§ **Material provided**:
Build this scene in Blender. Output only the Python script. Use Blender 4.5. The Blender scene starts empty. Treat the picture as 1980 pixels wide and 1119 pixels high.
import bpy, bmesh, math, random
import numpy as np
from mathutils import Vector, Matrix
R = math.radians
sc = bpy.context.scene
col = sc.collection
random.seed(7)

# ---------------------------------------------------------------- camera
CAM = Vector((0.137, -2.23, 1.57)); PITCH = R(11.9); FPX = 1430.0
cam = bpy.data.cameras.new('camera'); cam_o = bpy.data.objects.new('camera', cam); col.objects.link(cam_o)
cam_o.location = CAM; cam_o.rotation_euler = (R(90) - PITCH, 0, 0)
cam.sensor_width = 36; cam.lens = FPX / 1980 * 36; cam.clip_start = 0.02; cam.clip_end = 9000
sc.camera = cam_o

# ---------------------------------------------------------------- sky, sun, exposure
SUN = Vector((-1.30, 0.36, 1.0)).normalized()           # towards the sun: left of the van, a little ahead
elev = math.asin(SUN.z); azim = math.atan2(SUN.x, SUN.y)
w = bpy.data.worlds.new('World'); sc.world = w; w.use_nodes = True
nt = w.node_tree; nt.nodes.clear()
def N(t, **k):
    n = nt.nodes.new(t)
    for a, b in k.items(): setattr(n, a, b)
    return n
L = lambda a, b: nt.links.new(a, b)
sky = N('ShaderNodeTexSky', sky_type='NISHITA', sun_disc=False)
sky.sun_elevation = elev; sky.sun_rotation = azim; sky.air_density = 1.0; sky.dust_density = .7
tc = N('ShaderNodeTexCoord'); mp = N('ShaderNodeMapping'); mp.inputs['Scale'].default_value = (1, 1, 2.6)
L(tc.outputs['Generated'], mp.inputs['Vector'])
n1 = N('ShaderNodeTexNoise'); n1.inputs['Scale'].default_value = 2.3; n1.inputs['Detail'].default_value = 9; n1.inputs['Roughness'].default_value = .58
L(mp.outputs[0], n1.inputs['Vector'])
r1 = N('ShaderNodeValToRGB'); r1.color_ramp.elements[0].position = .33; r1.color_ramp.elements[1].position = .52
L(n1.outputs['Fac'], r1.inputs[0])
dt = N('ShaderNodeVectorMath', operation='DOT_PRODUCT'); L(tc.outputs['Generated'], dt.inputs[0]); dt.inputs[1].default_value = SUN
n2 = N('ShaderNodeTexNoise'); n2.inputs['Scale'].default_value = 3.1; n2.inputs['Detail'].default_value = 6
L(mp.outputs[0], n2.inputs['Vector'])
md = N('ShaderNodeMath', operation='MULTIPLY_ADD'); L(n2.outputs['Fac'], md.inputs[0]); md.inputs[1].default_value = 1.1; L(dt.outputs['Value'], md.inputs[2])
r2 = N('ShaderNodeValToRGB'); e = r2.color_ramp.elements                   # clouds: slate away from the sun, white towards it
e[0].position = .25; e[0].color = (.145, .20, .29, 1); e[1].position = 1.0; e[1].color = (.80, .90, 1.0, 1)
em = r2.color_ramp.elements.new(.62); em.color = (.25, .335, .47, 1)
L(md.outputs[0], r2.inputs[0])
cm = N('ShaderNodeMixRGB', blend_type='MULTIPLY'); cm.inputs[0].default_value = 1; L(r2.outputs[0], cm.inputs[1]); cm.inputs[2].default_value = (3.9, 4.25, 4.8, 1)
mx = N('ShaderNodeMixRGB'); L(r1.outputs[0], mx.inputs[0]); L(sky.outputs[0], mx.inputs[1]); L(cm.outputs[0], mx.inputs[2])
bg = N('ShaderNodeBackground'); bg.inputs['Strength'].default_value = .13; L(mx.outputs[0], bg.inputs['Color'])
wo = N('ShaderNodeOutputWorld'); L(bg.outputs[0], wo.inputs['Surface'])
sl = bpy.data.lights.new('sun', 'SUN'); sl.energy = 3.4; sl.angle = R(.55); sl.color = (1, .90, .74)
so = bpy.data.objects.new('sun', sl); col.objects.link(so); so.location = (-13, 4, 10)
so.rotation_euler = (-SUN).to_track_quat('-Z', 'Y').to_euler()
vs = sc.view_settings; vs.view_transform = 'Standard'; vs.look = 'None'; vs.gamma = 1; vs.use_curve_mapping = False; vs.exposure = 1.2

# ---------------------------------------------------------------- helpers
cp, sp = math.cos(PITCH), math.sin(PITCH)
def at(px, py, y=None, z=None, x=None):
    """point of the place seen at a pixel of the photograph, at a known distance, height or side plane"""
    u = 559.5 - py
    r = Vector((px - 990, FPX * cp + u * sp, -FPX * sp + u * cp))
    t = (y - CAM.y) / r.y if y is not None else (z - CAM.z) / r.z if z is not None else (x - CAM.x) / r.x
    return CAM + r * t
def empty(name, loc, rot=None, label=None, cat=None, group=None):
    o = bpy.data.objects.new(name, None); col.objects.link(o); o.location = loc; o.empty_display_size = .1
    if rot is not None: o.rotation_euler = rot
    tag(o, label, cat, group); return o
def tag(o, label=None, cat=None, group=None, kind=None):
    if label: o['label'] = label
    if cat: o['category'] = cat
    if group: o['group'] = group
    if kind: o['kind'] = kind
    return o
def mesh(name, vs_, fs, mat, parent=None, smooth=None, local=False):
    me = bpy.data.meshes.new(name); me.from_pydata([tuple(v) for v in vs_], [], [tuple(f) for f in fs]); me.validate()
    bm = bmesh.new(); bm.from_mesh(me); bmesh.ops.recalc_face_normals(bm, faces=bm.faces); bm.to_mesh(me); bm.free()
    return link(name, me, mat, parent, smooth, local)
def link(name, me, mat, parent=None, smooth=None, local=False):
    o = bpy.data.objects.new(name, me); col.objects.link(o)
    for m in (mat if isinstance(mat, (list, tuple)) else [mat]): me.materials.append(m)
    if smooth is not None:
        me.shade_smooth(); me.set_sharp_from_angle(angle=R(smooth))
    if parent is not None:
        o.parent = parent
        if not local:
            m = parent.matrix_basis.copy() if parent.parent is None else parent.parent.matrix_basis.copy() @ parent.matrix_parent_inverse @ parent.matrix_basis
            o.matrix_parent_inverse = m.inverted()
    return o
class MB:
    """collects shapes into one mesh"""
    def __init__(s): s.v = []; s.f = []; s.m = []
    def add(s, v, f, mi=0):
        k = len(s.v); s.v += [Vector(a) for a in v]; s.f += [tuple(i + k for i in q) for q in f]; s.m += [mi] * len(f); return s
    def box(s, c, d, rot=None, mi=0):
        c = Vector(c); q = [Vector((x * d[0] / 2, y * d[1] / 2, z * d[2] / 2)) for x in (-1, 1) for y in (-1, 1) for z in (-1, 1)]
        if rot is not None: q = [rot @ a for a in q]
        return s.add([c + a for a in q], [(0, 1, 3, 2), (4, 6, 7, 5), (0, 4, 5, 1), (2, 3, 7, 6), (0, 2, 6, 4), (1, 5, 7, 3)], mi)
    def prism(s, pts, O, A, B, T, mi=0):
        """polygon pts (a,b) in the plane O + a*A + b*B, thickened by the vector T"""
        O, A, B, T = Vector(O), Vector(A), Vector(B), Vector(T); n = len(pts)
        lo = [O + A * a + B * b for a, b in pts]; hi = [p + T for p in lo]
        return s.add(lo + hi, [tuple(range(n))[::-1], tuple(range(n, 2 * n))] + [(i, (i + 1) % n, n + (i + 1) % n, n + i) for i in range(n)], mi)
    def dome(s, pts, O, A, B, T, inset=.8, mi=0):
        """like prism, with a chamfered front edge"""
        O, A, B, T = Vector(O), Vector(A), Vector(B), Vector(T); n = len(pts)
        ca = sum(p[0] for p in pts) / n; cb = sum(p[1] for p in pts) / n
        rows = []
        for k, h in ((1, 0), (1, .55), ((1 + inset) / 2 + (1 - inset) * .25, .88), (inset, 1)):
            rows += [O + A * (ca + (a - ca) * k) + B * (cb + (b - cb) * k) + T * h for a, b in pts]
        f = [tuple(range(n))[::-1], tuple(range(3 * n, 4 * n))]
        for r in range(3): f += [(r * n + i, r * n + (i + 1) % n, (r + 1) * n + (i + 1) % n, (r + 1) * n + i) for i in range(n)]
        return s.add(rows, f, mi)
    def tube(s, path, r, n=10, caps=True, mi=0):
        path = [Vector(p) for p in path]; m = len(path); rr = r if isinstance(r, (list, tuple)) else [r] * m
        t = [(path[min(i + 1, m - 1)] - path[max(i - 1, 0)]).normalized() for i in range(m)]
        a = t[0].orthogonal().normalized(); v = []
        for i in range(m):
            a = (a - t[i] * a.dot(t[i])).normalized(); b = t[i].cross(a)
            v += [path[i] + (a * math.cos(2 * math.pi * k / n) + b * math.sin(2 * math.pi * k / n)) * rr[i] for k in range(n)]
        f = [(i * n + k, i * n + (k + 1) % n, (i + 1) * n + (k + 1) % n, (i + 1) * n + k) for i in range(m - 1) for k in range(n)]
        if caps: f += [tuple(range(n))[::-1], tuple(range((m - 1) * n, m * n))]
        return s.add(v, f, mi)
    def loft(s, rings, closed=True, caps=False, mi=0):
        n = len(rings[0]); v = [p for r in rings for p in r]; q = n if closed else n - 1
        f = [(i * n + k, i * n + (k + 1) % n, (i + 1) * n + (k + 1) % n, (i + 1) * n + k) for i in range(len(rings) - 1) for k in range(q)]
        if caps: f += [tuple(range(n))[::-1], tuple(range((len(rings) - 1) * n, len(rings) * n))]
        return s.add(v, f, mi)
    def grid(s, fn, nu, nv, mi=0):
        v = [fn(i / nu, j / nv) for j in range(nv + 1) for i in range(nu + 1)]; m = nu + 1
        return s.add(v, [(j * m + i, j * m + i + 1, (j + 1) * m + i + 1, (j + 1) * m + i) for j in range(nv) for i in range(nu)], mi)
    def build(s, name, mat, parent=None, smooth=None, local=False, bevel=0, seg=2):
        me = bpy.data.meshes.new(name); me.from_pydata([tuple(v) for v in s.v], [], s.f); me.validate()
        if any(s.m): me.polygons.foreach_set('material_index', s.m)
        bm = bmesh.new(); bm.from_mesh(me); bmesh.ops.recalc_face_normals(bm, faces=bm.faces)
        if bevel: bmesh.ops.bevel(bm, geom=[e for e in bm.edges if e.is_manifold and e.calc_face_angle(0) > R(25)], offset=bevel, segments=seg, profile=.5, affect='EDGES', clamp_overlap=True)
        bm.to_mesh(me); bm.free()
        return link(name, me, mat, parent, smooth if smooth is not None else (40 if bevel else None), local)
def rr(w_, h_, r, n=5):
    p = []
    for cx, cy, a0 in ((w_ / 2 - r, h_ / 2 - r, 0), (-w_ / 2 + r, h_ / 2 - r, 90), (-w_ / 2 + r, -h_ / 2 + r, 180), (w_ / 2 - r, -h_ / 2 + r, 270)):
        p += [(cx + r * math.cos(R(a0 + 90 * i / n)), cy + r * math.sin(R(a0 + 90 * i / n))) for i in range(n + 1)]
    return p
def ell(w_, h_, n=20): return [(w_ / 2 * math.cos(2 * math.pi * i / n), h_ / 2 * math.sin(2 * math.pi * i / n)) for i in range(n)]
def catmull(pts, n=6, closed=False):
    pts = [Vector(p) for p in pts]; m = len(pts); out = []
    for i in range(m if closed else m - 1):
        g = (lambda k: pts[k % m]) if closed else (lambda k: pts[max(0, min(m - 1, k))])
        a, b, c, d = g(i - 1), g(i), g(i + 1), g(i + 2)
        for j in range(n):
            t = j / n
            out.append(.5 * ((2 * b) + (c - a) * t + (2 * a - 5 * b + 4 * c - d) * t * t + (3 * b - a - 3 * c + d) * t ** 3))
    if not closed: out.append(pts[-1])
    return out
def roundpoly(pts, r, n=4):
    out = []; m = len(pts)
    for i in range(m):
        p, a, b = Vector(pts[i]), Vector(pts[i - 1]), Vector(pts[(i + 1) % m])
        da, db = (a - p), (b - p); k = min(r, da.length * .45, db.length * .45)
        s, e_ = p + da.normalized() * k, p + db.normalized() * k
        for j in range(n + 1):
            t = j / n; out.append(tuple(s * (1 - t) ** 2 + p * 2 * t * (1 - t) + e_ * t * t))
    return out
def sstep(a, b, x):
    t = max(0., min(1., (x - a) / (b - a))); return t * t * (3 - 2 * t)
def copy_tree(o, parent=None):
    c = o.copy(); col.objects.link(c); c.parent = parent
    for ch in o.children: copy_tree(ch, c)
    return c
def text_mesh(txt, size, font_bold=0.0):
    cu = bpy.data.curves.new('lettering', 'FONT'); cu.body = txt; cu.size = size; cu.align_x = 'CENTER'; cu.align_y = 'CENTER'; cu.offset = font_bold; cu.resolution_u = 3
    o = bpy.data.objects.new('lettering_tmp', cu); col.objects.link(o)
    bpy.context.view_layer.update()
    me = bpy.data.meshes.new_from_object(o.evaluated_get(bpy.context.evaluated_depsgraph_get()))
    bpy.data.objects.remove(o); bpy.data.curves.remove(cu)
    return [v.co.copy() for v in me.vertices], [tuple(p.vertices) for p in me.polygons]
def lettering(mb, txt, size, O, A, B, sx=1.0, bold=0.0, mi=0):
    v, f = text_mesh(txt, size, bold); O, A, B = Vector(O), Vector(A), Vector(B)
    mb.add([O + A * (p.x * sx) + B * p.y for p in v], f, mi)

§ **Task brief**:
What are the exact lines from the beginning of the material through the line containing "random.seed(7)"? Write out those lines alone.

§ **Written solution**:
Build this scene in Blender. Output only the Python script. Use Blender 4.5. The Blender scene starts empty. Treat the picture as 1980 pixels wide and 1119 pixels high.
import bpy, bmesh, math, random
import numpy as np
from mathutils import Vector, Matrix
R = math.radians
sc = bpy.context.scene
col = sc.collection
random.seed(7)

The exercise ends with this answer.